The case for building brand equity

So what’s the case for caring about brand equity if you are a smaller brand? Well. . .

  1. If you don’t love your own brand who will? If you are unconcerned about building brand equity over time, you will probably ignore the basics – reflecting on why you are doing it in the first place (Purpose), caring if that matters to others, making your brand distinct and your messages strong. If you are concerned about these things, you have the building blocks for brand love.
  2. You might not be able to measure your brand equity but that doesn’t mean it doesn’t have any. Awareness, consideration and reputation are a matter of wheels within wheels. Your brand may be only known to a relatively small number of people. But those close to your brand will have a view on it, positive or negative. So will your customers, and your staff.
  3. Brand equity lowers your marketing costs in the long term. If there’s one thing that spending several years as a digital marketer taught me it is this. It is very starkly obvious in online search. Brands that have equity get searched for by brand name. The cost per click for a term like ‘flat screen TV’ is around £2.50. Given you may need 50 clicks to convert – that £125 cost may be a lot more than the net margin on the TV. The reason that say Curry’s can afford to participate in paid search is, that for every website visit they get from a generic search term, they will get many for their own brand – the cost of the click will be nothing if it is organic, and perhaps 10p if paid for. So their brand equity – a result of historic brand awareness and consideration building – is subsidising their current cost of advertising. It’s also excluding new entrants and competitors with weak or no brand equity.
  4. You will get a premium. This is obviously one of the stronger arguments for building equity on big brands. But it works for all that know of your brand, however small your brand is. Apple’s customers come back and pay a premium. Your brand might not be known like Apple, but why wouldn’t your customers come back and pay a premium because they value your brand too?
 

So what’s the verdict? It’s difficult not to see the arguments for and against working on brand equity for smaller brands as really a case of short versus long-term thinking. Sure, you will save money on crafting your proposition and identity, and on trying to build awareness and consideration. But you’ll be doing ‘Goldfish’ marketing – looking at your PPC dashboard and going; “Ooh, a sale, ooh a sale, ooh a sale”. You will pay top dollar for every sale and it won’t get any cheaper.

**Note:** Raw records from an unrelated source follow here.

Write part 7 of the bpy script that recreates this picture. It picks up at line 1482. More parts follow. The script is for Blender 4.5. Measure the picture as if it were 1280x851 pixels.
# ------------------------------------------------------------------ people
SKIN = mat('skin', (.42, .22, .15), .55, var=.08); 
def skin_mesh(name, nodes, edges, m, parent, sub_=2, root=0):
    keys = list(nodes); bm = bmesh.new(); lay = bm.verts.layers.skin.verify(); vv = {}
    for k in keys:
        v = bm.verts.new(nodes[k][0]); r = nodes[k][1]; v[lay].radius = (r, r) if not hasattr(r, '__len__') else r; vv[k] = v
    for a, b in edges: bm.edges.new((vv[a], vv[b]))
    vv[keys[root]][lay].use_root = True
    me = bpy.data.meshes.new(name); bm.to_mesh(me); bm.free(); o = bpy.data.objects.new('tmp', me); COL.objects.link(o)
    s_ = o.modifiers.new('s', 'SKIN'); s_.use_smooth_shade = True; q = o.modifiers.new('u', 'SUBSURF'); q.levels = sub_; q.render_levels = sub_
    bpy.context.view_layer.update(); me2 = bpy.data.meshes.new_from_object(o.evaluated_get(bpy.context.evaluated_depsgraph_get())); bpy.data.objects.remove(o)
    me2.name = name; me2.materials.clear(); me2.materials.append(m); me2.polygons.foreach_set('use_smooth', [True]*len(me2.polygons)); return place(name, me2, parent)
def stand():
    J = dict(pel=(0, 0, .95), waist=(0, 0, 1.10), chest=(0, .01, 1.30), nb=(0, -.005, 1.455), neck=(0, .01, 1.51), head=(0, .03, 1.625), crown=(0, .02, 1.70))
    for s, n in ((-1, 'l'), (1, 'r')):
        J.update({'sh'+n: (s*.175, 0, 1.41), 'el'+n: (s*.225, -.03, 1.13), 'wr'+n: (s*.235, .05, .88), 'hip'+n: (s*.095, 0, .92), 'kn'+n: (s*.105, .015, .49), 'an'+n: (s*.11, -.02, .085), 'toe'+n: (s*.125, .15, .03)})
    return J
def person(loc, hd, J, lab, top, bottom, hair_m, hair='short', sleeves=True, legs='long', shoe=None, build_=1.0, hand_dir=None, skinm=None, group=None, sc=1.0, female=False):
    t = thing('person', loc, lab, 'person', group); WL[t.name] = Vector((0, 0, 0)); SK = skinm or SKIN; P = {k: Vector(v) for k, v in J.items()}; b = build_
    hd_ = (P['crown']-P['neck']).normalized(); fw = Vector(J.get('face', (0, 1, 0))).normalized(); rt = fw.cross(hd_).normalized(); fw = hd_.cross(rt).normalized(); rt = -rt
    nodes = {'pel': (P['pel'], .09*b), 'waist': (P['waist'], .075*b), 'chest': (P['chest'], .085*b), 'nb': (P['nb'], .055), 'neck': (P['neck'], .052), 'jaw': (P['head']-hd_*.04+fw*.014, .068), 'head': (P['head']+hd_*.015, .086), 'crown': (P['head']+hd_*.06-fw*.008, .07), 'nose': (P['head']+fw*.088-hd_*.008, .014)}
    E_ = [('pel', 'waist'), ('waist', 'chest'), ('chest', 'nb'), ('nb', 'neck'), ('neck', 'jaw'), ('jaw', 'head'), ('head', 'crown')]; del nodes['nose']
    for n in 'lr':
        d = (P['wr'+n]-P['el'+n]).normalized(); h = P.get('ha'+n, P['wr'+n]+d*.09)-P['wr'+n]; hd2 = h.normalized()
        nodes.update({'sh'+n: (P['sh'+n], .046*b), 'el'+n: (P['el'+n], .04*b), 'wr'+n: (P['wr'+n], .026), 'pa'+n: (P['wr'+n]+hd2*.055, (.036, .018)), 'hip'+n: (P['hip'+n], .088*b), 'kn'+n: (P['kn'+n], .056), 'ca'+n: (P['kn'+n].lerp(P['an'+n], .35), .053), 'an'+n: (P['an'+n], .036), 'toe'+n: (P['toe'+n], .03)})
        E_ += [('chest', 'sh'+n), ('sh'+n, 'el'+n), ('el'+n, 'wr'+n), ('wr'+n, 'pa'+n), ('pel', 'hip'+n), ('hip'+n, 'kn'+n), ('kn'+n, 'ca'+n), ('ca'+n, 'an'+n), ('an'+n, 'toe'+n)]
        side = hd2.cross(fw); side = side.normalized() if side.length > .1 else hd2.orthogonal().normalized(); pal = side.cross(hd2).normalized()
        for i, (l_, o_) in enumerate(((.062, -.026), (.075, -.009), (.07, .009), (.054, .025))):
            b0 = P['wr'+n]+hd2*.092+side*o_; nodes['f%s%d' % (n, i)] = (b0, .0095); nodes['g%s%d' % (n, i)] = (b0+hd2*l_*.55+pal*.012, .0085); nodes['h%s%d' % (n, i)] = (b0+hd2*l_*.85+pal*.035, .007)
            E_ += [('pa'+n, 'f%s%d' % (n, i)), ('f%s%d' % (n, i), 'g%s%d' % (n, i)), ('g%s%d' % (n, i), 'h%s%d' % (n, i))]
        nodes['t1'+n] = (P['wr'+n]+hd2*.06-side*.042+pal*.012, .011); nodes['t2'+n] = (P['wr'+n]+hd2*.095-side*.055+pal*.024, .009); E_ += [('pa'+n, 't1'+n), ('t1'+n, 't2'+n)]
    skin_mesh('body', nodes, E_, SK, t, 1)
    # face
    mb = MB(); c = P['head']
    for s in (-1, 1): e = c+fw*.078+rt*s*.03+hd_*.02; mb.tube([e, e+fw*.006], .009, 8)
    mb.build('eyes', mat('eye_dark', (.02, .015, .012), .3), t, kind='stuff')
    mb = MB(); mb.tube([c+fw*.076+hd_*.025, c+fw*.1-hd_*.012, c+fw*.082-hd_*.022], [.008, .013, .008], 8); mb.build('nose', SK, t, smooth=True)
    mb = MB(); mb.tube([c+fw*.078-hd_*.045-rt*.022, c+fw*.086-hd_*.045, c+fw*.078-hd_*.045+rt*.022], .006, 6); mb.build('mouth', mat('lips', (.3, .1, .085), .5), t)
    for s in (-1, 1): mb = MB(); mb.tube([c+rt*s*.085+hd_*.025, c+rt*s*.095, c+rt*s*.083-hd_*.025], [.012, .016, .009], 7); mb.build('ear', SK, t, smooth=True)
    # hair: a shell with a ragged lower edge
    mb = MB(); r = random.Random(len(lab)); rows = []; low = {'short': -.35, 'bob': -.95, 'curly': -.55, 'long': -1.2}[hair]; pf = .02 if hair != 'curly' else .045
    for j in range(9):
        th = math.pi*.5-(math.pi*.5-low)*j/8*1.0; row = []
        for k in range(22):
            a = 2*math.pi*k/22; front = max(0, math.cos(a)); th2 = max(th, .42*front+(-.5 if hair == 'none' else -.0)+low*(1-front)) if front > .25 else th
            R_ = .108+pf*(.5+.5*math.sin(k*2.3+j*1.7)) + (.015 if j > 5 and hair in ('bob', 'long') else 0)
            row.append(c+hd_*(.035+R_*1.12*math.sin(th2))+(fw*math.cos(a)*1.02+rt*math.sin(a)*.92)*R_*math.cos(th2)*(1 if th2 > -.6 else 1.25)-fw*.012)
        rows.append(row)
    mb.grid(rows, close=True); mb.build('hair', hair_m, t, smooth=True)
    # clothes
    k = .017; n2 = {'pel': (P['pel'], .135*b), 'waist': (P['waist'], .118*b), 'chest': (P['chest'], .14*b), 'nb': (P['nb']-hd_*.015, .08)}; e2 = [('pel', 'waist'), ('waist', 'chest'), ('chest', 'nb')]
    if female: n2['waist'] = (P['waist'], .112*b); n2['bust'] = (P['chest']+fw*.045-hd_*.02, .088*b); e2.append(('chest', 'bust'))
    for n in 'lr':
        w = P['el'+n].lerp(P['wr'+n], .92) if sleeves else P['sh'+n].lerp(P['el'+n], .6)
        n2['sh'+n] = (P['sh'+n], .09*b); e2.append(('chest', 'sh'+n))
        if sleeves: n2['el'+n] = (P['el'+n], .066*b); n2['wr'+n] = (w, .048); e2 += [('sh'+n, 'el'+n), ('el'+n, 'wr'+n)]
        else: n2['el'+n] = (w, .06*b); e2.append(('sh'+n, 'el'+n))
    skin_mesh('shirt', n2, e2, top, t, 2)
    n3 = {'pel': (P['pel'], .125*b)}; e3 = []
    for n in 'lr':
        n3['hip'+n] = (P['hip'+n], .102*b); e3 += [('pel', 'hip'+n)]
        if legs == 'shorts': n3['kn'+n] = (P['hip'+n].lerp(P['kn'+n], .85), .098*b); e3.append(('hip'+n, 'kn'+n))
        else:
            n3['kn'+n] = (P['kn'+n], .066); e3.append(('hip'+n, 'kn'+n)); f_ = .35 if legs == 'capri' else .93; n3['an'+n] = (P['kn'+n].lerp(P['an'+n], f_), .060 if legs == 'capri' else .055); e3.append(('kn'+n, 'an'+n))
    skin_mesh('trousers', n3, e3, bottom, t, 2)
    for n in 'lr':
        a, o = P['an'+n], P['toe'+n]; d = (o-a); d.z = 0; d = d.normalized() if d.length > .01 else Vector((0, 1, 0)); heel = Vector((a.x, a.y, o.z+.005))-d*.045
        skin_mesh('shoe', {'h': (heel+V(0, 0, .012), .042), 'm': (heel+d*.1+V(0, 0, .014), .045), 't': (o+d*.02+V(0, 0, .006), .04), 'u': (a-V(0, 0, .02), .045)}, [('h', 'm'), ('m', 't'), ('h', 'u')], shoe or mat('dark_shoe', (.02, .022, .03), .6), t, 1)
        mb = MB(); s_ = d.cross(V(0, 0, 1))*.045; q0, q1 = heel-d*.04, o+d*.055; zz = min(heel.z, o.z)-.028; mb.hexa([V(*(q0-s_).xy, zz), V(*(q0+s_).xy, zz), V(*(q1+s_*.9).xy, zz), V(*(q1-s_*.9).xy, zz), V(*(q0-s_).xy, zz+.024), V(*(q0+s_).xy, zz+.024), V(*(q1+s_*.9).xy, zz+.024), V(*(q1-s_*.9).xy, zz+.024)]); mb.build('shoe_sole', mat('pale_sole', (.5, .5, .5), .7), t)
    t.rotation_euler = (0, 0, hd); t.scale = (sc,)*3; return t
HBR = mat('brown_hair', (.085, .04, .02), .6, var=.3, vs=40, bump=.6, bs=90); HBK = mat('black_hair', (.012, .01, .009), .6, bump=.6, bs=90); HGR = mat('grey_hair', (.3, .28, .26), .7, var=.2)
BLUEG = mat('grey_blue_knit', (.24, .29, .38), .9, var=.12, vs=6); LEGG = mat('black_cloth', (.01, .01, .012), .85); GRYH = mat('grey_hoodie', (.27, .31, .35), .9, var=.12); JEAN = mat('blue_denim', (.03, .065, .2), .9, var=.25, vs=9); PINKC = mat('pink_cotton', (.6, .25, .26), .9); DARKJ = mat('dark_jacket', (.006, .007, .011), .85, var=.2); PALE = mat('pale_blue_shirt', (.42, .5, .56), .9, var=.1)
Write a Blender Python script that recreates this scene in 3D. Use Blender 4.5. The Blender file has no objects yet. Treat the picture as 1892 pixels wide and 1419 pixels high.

On the other hand, if you and your brand – however small – are here for the long-haul, think and act like a big brand; what’s the downside? That means telling people why you do what you do, not just what you do. Relating your back story. Creating an identity that your customers are proud to be seen with. It’s an awful lot easier to get those things right while your brand is small, and up your awareness advertising later. The alternative is getting the sales first, and realising down the track that you have to go back to examine your positioning, identity, creative and messaging. Now you are a bigger brand that's going to be relatively expensive. You could have got it right when you were small.